From the first line of the listing below to the line with "S.camera = cam", print each line exactly, and nothing more. Leave out the pictures.

----- Information provided -----

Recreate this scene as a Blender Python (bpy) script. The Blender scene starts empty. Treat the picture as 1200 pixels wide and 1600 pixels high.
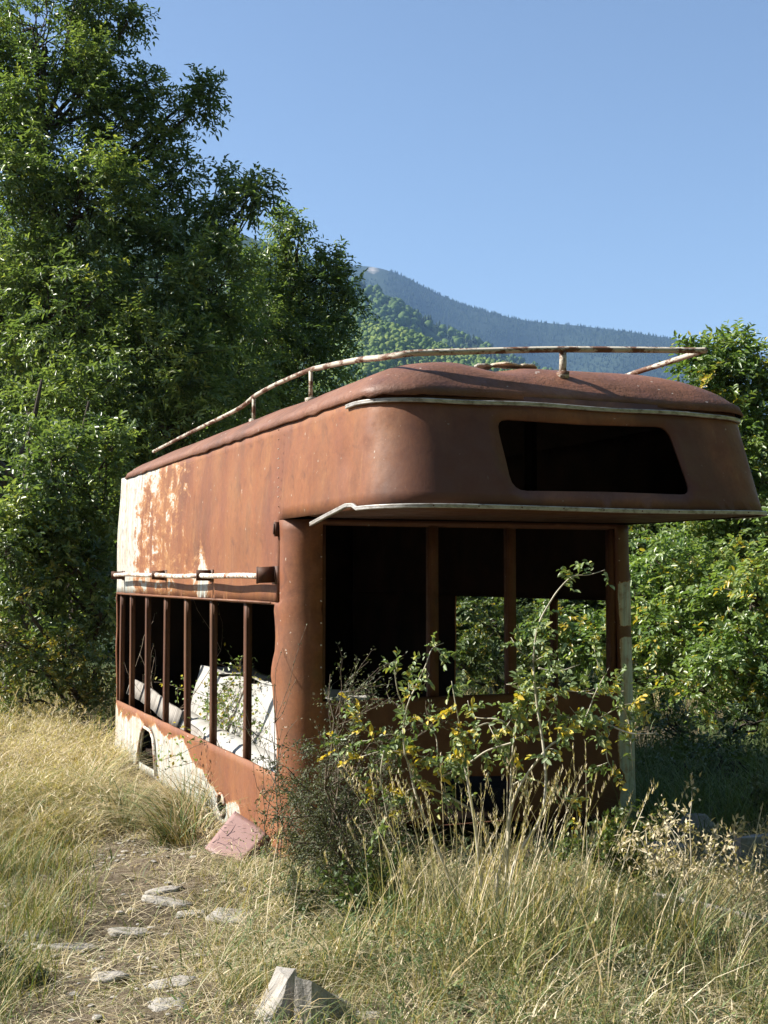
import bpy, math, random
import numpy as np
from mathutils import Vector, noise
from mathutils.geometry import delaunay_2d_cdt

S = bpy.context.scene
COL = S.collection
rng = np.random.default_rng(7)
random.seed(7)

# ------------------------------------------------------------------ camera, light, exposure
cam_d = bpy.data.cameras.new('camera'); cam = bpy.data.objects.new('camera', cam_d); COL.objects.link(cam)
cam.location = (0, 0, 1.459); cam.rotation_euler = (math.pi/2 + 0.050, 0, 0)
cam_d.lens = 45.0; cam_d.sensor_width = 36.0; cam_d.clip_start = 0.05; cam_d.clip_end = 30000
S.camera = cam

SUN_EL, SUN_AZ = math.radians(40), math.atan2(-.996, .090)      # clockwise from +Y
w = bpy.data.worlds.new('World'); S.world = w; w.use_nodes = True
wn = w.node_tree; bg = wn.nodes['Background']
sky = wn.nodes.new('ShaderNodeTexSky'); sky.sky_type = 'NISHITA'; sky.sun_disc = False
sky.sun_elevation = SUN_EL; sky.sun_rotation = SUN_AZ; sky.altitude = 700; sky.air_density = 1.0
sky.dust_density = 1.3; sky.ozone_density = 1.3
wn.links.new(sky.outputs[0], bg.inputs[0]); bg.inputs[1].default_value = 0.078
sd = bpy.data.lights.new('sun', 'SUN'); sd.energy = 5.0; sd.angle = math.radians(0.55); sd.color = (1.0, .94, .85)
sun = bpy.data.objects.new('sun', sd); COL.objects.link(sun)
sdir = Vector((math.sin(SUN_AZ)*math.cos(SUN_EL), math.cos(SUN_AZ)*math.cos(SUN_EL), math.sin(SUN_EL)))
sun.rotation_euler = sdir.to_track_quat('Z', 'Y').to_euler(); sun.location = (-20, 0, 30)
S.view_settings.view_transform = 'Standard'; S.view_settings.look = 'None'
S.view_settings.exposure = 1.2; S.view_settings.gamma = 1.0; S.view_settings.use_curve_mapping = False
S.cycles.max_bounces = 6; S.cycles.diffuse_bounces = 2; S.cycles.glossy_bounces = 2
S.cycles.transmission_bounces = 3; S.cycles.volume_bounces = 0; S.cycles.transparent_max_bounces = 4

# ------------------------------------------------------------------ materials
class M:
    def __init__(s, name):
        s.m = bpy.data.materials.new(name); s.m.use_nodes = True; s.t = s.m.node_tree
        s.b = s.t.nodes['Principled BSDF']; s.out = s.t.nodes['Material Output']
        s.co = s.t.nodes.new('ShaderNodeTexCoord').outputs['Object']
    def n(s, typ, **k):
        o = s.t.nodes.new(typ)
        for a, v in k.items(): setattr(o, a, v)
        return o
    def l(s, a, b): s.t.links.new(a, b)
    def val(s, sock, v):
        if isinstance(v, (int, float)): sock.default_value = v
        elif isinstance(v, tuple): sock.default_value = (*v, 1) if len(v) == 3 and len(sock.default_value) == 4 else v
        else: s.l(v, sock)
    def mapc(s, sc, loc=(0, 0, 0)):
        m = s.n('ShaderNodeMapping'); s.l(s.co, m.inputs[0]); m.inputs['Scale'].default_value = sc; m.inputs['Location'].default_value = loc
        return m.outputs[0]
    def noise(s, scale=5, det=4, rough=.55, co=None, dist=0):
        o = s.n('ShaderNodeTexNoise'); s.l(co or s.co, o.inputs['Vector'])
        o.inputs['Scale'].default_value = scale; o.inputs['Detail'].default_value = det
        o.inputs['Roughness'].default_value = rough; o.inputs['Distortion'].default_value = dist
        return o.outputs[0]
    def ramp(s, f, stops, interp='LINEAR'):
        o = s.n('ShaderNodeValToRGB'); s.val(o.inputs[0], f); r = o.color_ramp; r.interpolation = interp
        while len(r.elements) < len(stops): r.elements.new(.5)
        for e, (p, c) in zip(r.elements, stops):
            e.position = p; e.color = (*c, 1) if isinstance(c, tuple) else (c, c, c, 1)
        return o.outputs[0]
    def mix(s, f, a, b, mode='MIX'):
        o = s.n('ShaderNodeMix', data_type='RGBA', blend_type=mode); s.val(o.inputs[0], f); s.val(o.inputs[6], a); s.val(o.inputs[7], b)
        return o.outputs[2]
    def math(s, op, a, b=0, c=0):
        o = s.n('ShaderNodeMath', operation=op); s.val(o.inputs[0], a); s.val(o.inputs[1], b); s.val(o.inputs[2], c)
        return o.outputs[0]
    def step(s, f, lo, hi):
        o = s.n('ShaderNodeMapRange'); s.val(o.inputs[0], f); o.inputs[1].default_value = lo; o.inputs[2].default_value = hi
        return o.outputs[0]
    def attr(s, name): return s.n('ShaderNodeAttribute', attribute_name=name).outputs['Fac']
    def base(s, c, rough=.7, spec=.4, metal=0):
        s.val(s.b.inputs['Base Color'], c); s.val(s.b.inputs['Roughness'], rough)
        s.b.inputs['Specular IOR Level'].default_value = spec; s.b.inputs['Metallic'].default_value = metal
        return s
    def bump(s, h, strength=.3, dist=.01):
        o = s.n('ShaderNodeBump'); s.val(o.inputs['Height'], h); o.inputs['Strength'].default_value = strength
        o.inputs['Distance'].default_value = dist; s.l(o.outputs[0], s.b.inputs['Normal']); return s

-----

* Answer for this exercise *
Recreate this scene as a Blender Python (bpy) script. The Blender scene starts empty. Treat the picture as 1200 pixels wide and 1600 pixels high.
import bpy, math, random
import numpy as np
from mathutils import Vector, noise
from mathutils.geometry import delaunay_2d_cdt

S = bpy.context.scene
COL = S.collection
rng = np.random.default_rng(7)
random.seed(7)

# ------------------------------------------------------------------ camera, light, exposure
cam_d = bpy.data.cameras.new('camera'); cam = bpy.data.objects.new('camera', cam_d); COL.objects.link(cam)
cam.location = (0, 0, 1.459); cam.rotation_euler = (math.pi/2 + 0.050, 0, 0)
cam_d.lens = 45.0; cam_d.sensor_width = 36.0; cam_d.clip_start = 0.05; cam_d.clip_end = 30000
S.camera = cam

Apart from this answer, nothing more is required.